» **Raw data**
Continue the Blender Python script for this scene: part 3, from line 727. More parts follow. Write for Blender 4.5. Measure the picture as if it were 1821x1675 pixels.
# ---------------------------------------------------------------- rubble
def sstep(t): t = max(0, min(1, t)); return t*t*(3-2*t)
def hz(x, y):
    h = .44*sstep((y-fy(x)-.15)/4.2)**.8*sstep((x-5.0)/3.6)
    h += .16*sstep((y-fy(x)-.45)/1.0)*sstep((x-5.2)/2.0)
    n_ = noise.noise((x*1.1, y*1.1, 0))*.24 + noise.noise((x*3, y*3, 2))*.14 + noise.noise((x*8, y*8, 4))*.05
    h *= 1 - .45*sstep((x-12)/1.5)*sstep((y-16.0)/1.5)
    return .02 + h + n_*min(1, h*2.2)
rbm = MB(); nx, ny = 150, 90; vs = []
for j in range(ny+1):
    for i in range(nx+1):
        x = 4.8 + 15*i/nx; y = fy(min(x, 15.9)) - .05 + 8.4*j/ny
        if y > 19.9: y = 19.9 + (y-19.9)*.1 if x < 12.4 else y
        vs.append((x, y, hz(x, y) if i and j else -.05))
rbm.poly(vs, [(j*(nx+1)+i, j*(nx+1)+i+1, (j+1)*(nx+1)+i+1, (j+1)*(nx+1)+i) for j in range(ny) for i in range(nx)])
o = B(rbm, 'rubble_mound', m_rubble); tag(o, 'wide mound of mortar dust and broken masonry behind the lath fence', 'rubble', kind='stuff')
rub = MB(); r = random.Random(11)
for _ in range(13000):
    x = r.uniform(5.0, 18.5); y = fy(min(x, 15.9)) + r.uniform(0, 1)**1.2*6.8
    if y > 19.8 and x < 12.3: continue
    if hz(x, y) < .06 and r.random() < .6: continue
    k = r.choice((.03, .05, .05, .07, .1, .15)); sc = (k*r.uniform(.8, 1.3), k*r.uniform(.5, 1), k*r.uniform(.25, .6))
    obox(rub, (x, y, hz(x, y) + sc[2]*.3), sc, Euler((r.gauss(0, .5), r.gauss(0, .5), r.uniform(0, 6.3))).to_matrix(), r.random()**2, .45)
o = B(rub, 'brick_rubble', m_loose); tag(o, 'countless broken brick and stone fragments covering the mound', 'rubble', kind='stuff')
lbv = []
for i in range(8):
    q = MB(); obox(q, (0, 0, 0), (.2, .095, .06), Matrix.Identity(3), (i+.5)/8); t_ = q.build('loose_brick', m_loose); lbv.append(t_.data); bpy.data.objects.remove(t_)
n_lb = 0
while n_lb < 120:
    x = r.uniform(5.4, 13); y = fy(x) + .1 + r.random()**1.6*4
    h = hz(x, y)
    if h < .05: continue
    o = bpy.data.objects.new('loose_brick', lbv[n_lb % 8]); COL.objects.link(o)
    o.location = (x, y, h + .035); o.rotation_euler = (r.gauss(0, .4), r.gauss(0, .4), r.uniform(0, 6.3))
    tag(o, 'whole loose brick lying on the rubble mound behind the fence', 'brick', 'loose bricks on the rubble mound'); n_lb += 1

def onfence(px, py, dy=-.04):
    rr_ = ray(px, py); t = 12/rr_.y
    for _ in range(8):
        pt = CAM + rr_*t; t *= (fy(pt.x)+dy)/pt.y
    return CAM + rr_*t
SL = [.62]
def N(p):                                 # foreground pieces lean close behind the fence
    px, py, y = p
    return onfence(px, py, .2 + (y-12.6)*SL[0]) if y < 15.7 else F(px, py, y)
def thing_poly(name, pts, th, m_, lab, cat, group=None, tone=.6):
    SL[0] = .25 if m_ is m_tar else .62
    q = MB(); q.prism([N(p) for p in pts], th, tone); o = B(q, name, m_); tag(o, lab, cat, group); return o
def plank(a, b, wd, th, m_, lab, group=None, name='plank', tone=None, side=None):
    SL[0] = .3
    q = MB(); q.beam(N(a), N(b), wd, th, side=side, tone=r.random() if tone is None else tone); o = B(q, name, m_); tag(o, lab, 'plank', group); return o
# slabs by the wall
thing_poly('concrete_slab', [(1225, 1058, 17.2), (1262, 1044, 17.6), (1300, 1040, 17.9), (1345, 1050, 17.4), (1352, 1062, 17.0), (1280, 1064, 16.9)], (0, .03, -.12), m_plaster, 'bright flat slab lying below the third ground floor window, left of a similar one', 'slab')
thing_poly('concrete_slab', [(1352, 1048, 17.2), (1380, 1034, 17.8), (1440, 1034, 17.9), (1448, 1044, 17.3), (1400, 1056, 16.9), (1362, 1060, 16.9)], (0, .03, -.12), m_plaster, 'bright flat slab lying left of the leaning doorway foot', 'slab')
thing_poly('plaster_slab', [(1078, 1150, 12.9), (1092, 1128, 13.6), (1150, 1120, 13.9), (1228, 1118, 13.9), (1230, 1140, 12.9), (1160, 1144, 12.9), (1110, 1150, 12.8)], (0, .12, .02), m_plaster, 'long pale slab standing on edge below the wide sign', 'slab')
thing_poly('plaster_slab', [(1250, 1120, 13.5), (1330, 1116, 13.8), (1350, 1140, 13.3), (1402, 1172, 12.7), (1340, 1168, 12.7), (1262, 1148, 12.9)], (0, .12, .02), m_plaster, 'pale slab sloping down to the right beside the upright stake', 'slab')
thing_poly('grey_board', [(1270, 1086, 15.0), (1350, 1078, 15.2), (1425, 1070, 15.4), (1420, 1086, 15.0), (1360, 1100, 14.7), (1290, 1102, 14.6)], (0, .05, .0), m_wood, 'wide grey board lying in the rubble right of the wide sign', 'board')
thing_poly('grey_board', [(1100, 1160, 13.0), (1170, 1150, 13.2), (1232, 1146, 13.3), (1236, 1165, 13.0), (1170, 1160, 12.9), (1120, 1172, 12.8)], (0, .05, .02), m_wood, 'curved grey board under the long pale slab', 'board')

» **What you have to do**
Can you give every line above again, exactly as written?

» **Exercise result**
Continue the Blender Python script for this scene: part 3, from line 727. More parts follow. Write for Blender 4.5. Measure the picture as if it were 1821x1675 pixels.
# ---------------------------------------------------------------- rubble
def sstep(t): t = max(0, min(1, t)); return t*t*(3-2*t)
def hz(x, y):
    h = .44*sstep((y-fy(x)-.15)/4.2)**.8*sstep((x-5.0)/3.6)
    h += .16*sstep((y-fy(x)-.45)/1.0)*sstep((x-5.2)/2.0)
    n_ = noise.noise((x*1.1, y*1.1, 0))*.24 + noise.noise((x*3, y*3, 2))*.14 + noise.noise((x*8, y*8, 4))*.05
    h *= 1 - .45*sstep((x-12)/1.5)*sstep((y-16.0)/1.5)
    return .02 + h + n_*min(1, h*2.2)
rbm = MB(); nx, ny = 150, 90; vs = []
for j in range(ny+1):
    for i in range(nx+1):
        x = 4.8 + 15*i/nx; y = fy(min(x, 15.9)) - .05 + 8.4*j/ny
        if y > 19.9: y = 19.9 + (y-19.9)*.1 if x < 12.4 else y
        vs.append((x, y, hz(x, y) if i and j else -.05))
rbm.poly(vs, [(j*(nx+1)+i, j*(nx+1)+i+1, (j+1)*(nx+1)+i+1, (j+1)*(nx+1)+i) for j in range(ny) for i in range(nx)])
o = B(rbm, 'rubble_mound', m_rubble); tag(o, 'wide mound of mortar dust and broken masonry behind the lath fence', 'rubble', kind='stuff')
rub = MB(); r = random.Random(11)
for _ in range(13000):
    x = r.uniform(5.0, 18.5); y = fy(min(x, 15.9)) + r.uniform(0, 1)**1.2*6.8
    if y > 19.8 and x < 12.3: continue
    if hz(x, y) < .06 and r.random() < .6: continue
    k = r.choice((.03, .05, .05, .07, .1, .15)); sc = (k*r.uniform(.8, 1.3), k*r.uniform(.5, 1), k*r.uniform(.25, .6))
    obox(rub, (x, y, hz(x, y) + sc[2]*.3), sc, Euler((r.gauss(0, .5), r.gauss(0, .5), r.uniform(0, 6.3))).to_matrix(), r.random()**2, .45)
o = B(rub, 'brick_rubble', m_loose); tag(o, 'countless broken brick and stone fragments covering the mound', 'rubble', kind='stuff')
lbv = []
for i in range(8):
    q = MB(); obox(q, (0, 0, 0), (.2, .095, .06), Matrix.Identity(3), (i+.5)/8); t_ = q.build('loose_brick', m_loose); lbv.append(t_.data); bpy.data.objects.remove(t_)
n_lb = 0
while n_lb < 120:
    x = r.uniform(5.4, 13); y = fy(x) + .1 + r.random()**1.6*4
    h = hz(x, y)
    if h < .05: continue
    o = bpy.data.objects.new('loose_brick', lbv[n_lb % 8]); COL.objects.link(o)
    o.location = (x, y, h + .035); o.rotation_euler = (r.gauss(0, .4), r.gauss(0, .4), r.uniform(0, 6.3))
    tag(o, 'whole loose brick lying on the rubble mound behind the fence', 'brick', 'loose bricks on the rubble mound'); n_lb += 1

def onfence(px, py, dy=-.04):
    rr_ = ray(px, py); t = 12/rr_.y
    for _ in range(8):
        pt = CAM + rr_*t; t *= (fy(pt.x)+dy)/pt.y
    return CAM + rr_*t
SL = [.62]
def N(p):                                 # foreground pieces lean close behind the fence
    px, py, y = p
    return onfence(px, py, .2 + (y-12.6)*SL[0]) if y < 15.7 else F(px, py, y)
def thing_poly(name, pts, th, m_, lab, cat, group=None, tone=.6):
    SL[0] = .25 if m_ is m_tar else .62
    q = MB(); q.prism([N(p) for p in pts], th, tone); o = B(q, name, m_); tag(o, lab, cat, group); return o
def plank(a, b, wd, th, m_, lab, group=None, name='plank', tone=None, side=None):
    SL[0] = .3
    q = MB(); q.beam(N(a), N(b), wd, th, side=side, tone=r.random() if tone is None else tone); o = B(q, name, m_); tag(o, lab, 'plank', group); return o
# slabs by the wall
thing_poly('concrete_slab', [(1225, 1058, 17.2), (1262, 1044, 17.6), (1300, 1040, 17.9), (1345, 1050, 17.4), (1352, 1062, 17.0), (1280, 1064, 16.9)], (0, .03, -.12), m_plaster, 'bright flat slab lying below the third ground floor window, left of a similar one', 'slab')
thing_poly('concrete_slab', [(1352, 1048, 17.2), (1380, 1034, 17.8), (1440, 1034, 17.9), (1448, 1044, 17.3), (1400, 1056, 16.9), (1362, 1060, 16.9)], (0, .03, -.12), m_plaster, 'bright flat slab lying left of the leaning doorway foot', 'slab')
thing_poly('plaster_slab', [(1078, 1150, 12.9), (1092, 1128, 13.6), (1150, 1120, 13.9), (1228, 1118, 13.9), (1230, 1140, 12.9), (1160, 1144, 12.9), (1110, 1150, 12.8)], (0, .12, .02), m_plaster, 'long pale slab standing on edge below the wide sign', 'slab')
thing_poly('plaster_slab', [(1250, 1120, 13.5), (1330, 1116, 13.8), (1350, 1140, 13.3), (1402, 1172, 12.7), (1340, 1168, 12.7), (1262, 1148, 12.9)], (0, .12, .02), m_plaster, 'pale slab sloping down to the right beside the upright stake', 'slab')
thing_poly('grey_board', [(1270, 1086, 15.0), (1350, 1078, 15.2), (1425, 1070, 15.4), (1420, 1086, 15.0), (1360, 1100, 14.7), (1290, 1102, 14.6)], (0, .05, .0), m_wood, 'wide grey board lying in the rubble right of the wide sign', 'board')
thing_poly('grey_board', [(1100, 1160, 13.0), (1170, 1150, 13.2), (1232, 1146, 13.3), (1236, 1165, 13.0), (1170, 1160, 12.9), (1120, 1172, 12.8)], (0, .05, .02), m_wood, 'curved grey board under the long pale slab', 'board')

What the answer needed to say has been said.